[Begin]
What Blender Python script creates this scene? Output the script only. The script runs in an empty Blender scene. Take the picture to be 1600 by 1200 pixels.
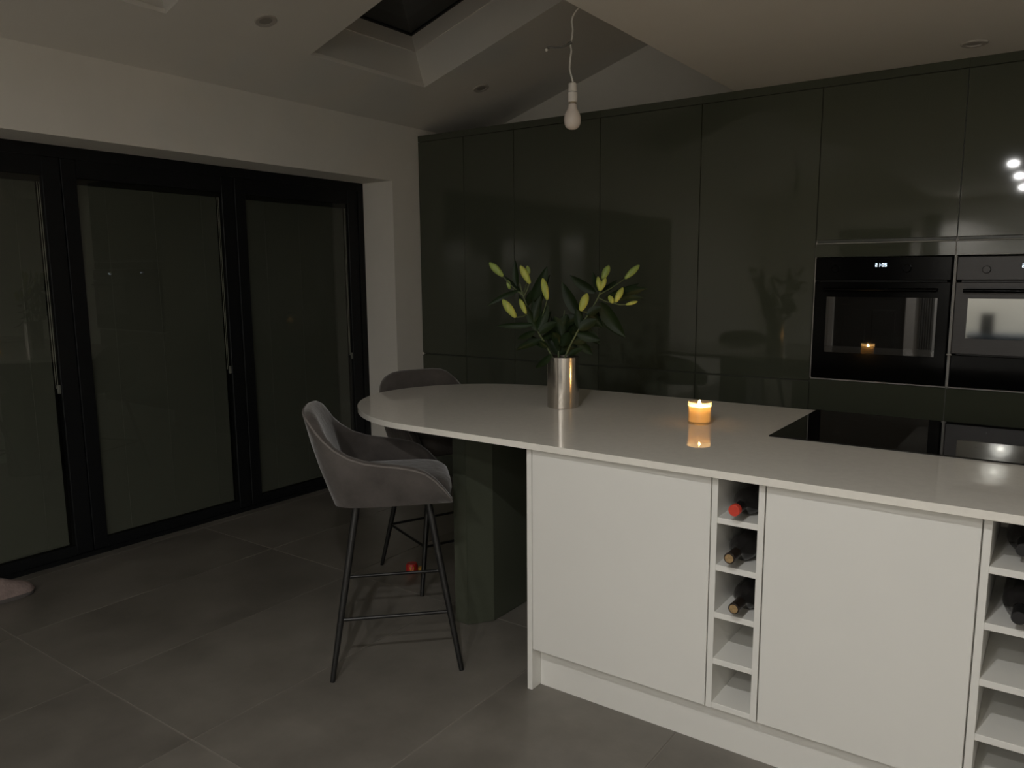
import bpy, bmesh, math, random
from mathutils import Vector, Matrix, Quaternion
random.seed(7)
S = bpy.context.scene
COL = S.collection
R = math.radians

# ------------------------------------------------------------------ camera
FPX, YAW, PITCH, ROLL = 1210.75, 34.91, 8.4675, -0.2695
CAM = Vector((3.8188, 0.0, 1.4423))
y_, t_, r_ = R(YAW), R(PITCH), R(ROLL)
FWD = Vector((-math.sin(y_) * math.cos(t_), math.cos(y_) * math.cos(t_), -math.sin(t_)))
RT = Vector((math.cos(y_), math.sin(y_), 0))
UP = RT.cross(FWD)
RT2 = RT * math.cos(r_) + UP * math.sin(r_)
UP2 = UP * math.cos(r_) - RT * math.sin(r_)
cam = bpy.data.cameras.new('camera')
cam.sensor_width = 36.0
cam.lens = FPX / 1600 * 36.0
cam.shift_x = -22.9 / 1600
cam.shift_y = 10.1 / 1600
cam.clip_start = 0.02
camo = bpy.data.objects.new('camera', cam)
COL.objects.link(camo)
M = Matrix((RT2, UP2, -FWD)).transposed().to_4x4()
M.translation = CAM
camo.matrix_world = M
S.camera = camo

# ------------------------------------------------------------------ world, exposure
W = bpy.data.worlds.new('night')
S.world = W
W.use_nodes = True
W.node_tree.nodes['Background'].inputs[0].default_value = (0.10, 0.13, 0.2, 1)
W.node_tree.nodes['Background'].inputs[1].default_value = 0.004
S.view_settings.view_transform = 'Standard'
S.view_settings.look = 'None'
S.view_settings.exposure = 0.0
S.view_settings.gamma = 1.0
S.view_settings.use_curve_mapping = False
LAMP = 60.0           # radiance of the lit downlight lenses
BEAM_W = 20.0         # power of each lit downlight of the row
EXTRA_W = 23.5         # power of each extra downlight added by the near wall for bounce light
FLAME = 900.0          # radiance of the candle flame
S.cycles.use_denoising = True
S.cycles.max_bounces = 10
S.cycles.diffuse_bounces = 5
S.cycles.glossy_bounces = 5
S.cycles.transparent_max_bounces = 12
S.cycles.sample_clamp_indirect = 4.0

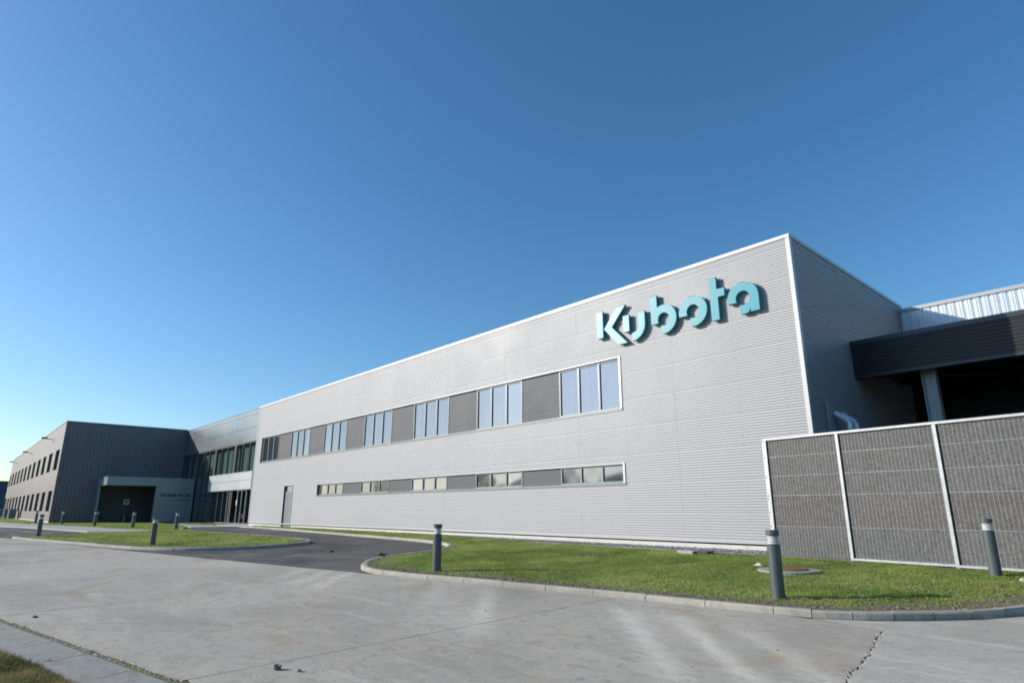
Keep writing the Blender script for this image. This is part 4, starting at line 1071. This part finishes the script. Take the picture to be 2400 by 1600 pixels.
[End]
Repeat all the data as it stands, dropping any images it holds.

**The reply:**
What Blender Python script creates this scene? Output the script only. The script runs in an empty Blender scene. Take the picture to be 1600 by 1200 pixels.
import bpy, bmesh, math, random
from mathutils import Vector, Matrix, Quaternion
random.seed(7)
S = bpy.context.scene
COL = S.collection
R = math.radians

# ------------------------------------------------------------------ camera
FPX, YAW, PITCH, ROLL = 1210.75, 34.91, 8.4675, -0.2695
CAM = Vector((3.8188, 0.0, 1.4423))
y_, t_, r_ = R(YAW), R(PITCH), R(ROLL)
FWD = Vector((-math.sin(y_) * math.cos(t_), math.cos(y_) * math.cos(t_), -math.sin(t_)))
RT = Vector((math.cos(y_), math.sin(y_), 0))
UP = RT.cross(FWD)
RT2 = RT * math.cos(r_) + UP * math.sin(r_)
UP2 = UP * math.cos(r_) - RT * math.sin(r_)
cam = bpy.data.cameras.new('camera')
cam.sensor_width = 36.0
cam.lens = FPX / 1600 * 36.0
cam.shift_x = -22.9 / 1600
cam.shift_y = 10.1 / 1600
cam.clip_start = 0.02
camo = bpy.data.objects.new('camera', cam)
COL.objects.link(camo)
M = Matrix((RT2, UP2, -FWD)).transposed().to_4x4()
M.translation = CAM
camo.matrix_world = M
S.camera = camo

# ------------------------------------------------------------------ world, exposure
W = bpy.data.worlds.new('night')
S.world = W
W.use_nodes = True
W.node_tree.nodes['Background'].inputs[0].default_value = (0.10, 0.13, 0.2, 1)
W.node_tree.nodes['Background'].inputs[1].default_value = 0.004
S.view_settings.view_transform = 'Standard'
S.view_settings.look = 'None'
S.view_settings.exposure = 0.0
S.view_settings.gamma = 1.0
S.view_settings.use_curve_mapping = False
LAMP = 60.0           # radiance of the lit downlight lenses
BEAM_W = 20.0         # power of each lit downlight of the row
EXTRA_W = 23.5         # power of each extra downlight added by the near wall for bounce light
FLAME = 900.0          # radiance of the candle flame
S.cycles.use_denoising = True
S.cycles.max_bounces = 10
S.cycles.diffuse_bounces = 5
S.cycles.glossy_bounces = 5
S.cycles.transparent_max_bounces = 12
S.cycles.sample_clamp_indirect = 4.0

Keep writing the Blender script for this image. This is part 4, starting at line 1071. This part finishes the script. Take the picture to be 2400 by 1600 pixels.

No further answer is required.